Jesus’ words are written in Greek yet he most likely would have spoken Aramaic and read scripture in Hebrew. The meaning of the word that we translate here to blessed in English means fortunate or flourishing, or the good life, and it is used to describe the circumstances of another person. It isn’t the same word that we would say in English “God bless you” when wishing them well.But before we get lost in a seminary style word study let me just say that the point is to understand the word, translated here as ‘blessed’ and in other translations as ‘happy’ is a description of something seen in the circumstances of another person. This word isn’t a magical incantation to initiate gifts from God that we want for ourselves.

Jesus is describing what he’s seeing in front of him – the condition of the people who had come to him for healing – using a wisdom word intended to persuade those listening that a certain way of life is the ideal state. Jesus is saying that from the vantage point of God’s Kingdom on Earth as in heaven, these are the markers of those who live the good life: being poor, being hungry, weeping, and being hated and rejected. In the second part of each statement Jesus discloses the gift from God received by those living this Kingdom of God good life.

You who live the good life of being poor in this world are given the Kingdom of Heaven. Notice that this one is in the present tense – the Kingdom of God with it’s upside down perspective of what the good life actually is, is here, for each of us to step into now, if we are willing to reevaluate what makes the good life by God’s rules for measuring flourishing.

We live the good life in God’s Kingdom when we work together to ensure no one is hungry, to lift each other up in hard times, and live the teachings of Jesus regardless of what others may think or say about us.
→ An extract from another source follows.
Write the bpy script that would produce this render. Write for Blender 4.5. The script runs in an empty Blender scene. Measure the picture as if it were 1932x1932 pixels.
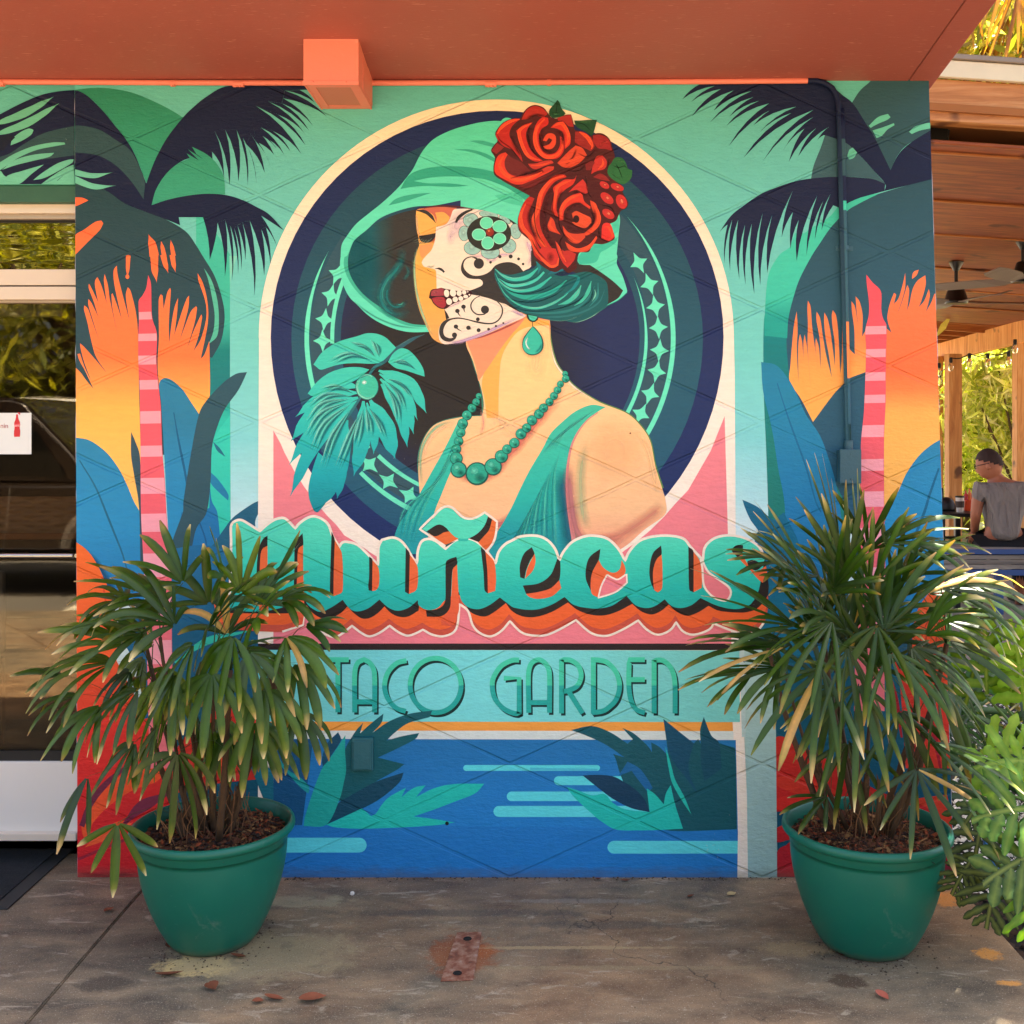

This is the good life because this is the life that God created us to live.

These words of Jesus are his commentary on what is happening in the lives of the powerless people right in front of him, the poor and sick and impoverished. This is the kind of people Jesus chose to share the good news of God’s kingdom with. They are the fortunate ones.

And for those folks who are more concerned with amassing wealth than they are about helping others flourish, for those who would rather gorge themselves than share their abundance, and those who ignore the hardship of others and live only to impress others, well, God’s Kingdom isn’t very good news at all. Determining whether or not Jesus’ message is good news or bad news depends on your perspective of whether or not you are living in the kingdom on earth as in heaven.

If you are walking through life in God’s Kingdom at hand, this is all very good news; if you are walking through life working at building your own kingdom, this is bad news.

From the very beginning, God lays it out plainly: Flourish in the abundance of the garden, just don’t mess with that one tree. Through all of the stories of our faith ancestors, God has instructed us about blessings and woes (otherwise known as curses), life and death. God created us to live within this framework. And over and over again, we get tired of waiting on God’s blessings because we have redefined “blessed” as getting what we want when we want it. In the economy of God’s Kingdom on earth as in heaven, being blessed is about everyone having what they need to flourish and participate with God by blessing others. This is the good life.

When God made the choice to create us all in God’s image, it wasn’t so that we could convince others to worship us but so that we would know that we are God’s representatives in this creation and our purpose is to be stewards of all that God offers us in and through creation.

Being rich or having enough food or being happy aren’t bad. These are good things that God wants for all people. When we let others go without when we have more than enough, that’s when we’ve taken the wrong path; we’ve corrupted the goodness of God’s provision for all people.

God’s blessings aren’t about making our individual lives easier. God’s blessings are to flow outward from the recipients to build up the Kingdom of God on earth. And when we try to seize our own blessing on our own terms, well, woe to us because God will turn us over to the consequences of trying to take on our own terms what God freely gives us.

What we do with our money, how we share what we have with others especially those who don’t have the same societal privileges as us, and who we admire and celebrate with, how we interact with our neighbors, who we consider to be our neighbors, convey what our preferred Kingdom is.

Jesus invites us to live the good life and challenges our understanding of just what the good life is. Remember back to the beginning when I asked you to tell the person next to you what the good life is? We can’t share the good life if we are sitting by ourselves. The good life can only be lived in community with others, loving God and our neighbors, so that everyone flourishes in God’s Kingdom. Amen.